Say Who’s Gone Stray?

I watched a pigeon dip its beak into the makeshift bird bath placed on the parapet of our terrace. Soon it was joined by yet another pigeon and a crow. Tiny though the bath bowl was, all three of them accommodated each other to perch on the rim, and quench their thirst. While we chill in our air-conditioned rooms in the sweltering heat of Indian summers, how often do we spare a thought to what happens to these birds and stray animals who have to find their own means of finding respite from extreme weather conditions?

My pet lab loves going out for walks. But no matter how long it has been since he last relieved his bowels, he refuses to step out in the harsh sun for his post-lunch walk. Well, he’s been lucky to have a home with amenities to help him get through the extreme heat. But what about the strays out there – do they have an option?

For once, I loathe my country for being so hard on these animals to survive in. Our strays are literally orphans who run rampant on the streets most of the time, with minimal or no supervision and help of any kind. Be it the birds, dogs, cats, monkeys, cows, or buffaloes. Some of our festivities only add to their never-ending woes.

Come the festival of Diwali – ‘the festival of lights’ or a fat Indian wedding, we express our joy by bursting loud crackers which not only create noise pollution but also emit harmful chemicals into the atmosphere. These emissions are equally hazardous for all-both humans and animals. The loud noises that these fireworks produce, sometimes alarm these animals to the extent that it sends them running in a frenzy which ends in some kind of accident by either being run over by a vehicle or stepping on a live firework on the road. Even birds do the disappearing act when the fireworks start bursting!  I guess the sound, smoke, and harsh lights makes it just too unbearable for them. Come to think of it, we used to have so many sparrows around here but they seem to be turning extinct. I hardly see them anymore.

Another festival that is full of accidents is the Makar Sankranti or ‘Kite flying festival’ in January. In many parts of India, people fly kites from their rooftops. Every year, there are accident cases of either people falling off the roof or getting injured very lethally by the particular thread used to fly kites. This thread is treated to make it extra sharp by dipping it in a solution of powdered glass so that it is easy to snap off the opponent’s kite by tangling their kite thread with the opponent’s thread when the kites are swaying up there in the sky.

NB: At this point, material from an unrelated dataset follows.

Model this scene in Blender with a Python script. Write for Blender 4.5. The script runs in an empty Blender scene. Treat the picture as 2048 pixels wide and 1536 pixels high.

Definitely makes for a thrilling game, but is it worth all the risk it comes with? Goes without saying that the maximum causalities that it induces again involve animals. Imagine birds flying in a sky full of kites tagged along those sharp-edged threads. The birds get badly tangled in these threads, which sometimes slices sharply through their necks. The same happens with the stray dogs, monkeys, and cows on the roads when they become victims to a stray strand of this lethal thread drifting past the roads they cross.

In a country that worships cows, we commit such grave atrocities with the stray cows. Loose plastic bags, used sanitary napkins, and other harmful non-bio-degradable wastes littered on the roads find their way into the bellies of these cows. Hindus don’t only worship cows. We respect, honor, and adore the cow. By honoring this gentle animal, who gives more than she takes, we honor all creatures. So, with our thoughtless actions, are we really giving the cow or any other creature its due respect?
Mahatma Gandhi once said: ‘One can measure the greatness of a nation and its moral progress by the way it treats its animals. Cow protection to me is not mere protection of the cow. It means protection of all that lives and is helpless and weak in the world. The cow means the entire subhuman world.’

I know a family in Mumbai which feeds 27 odd stray dogs every single evening for last 8 years. The brainchild behind this action was their 15-year-old daughter. If someone as young as her could have that kind of compassion for stray animals, why can’t you and me? If only each of us could do our bit to give these animals the slightest of relief, wouldn’t it make at least some difference to the existence of these helpless beings? Not on a large scale, but in some minuscule way. If you can’t feed them at least don’t cause harm to them. None of the facts stated above are new to us. We all are aware of them, yet we go on committing the same mistakes over and over again.  The least you could do is say no to fireworks, kite flying, loud music, go easy with the usage, and be cautious with the disposal of non-biodegradable items.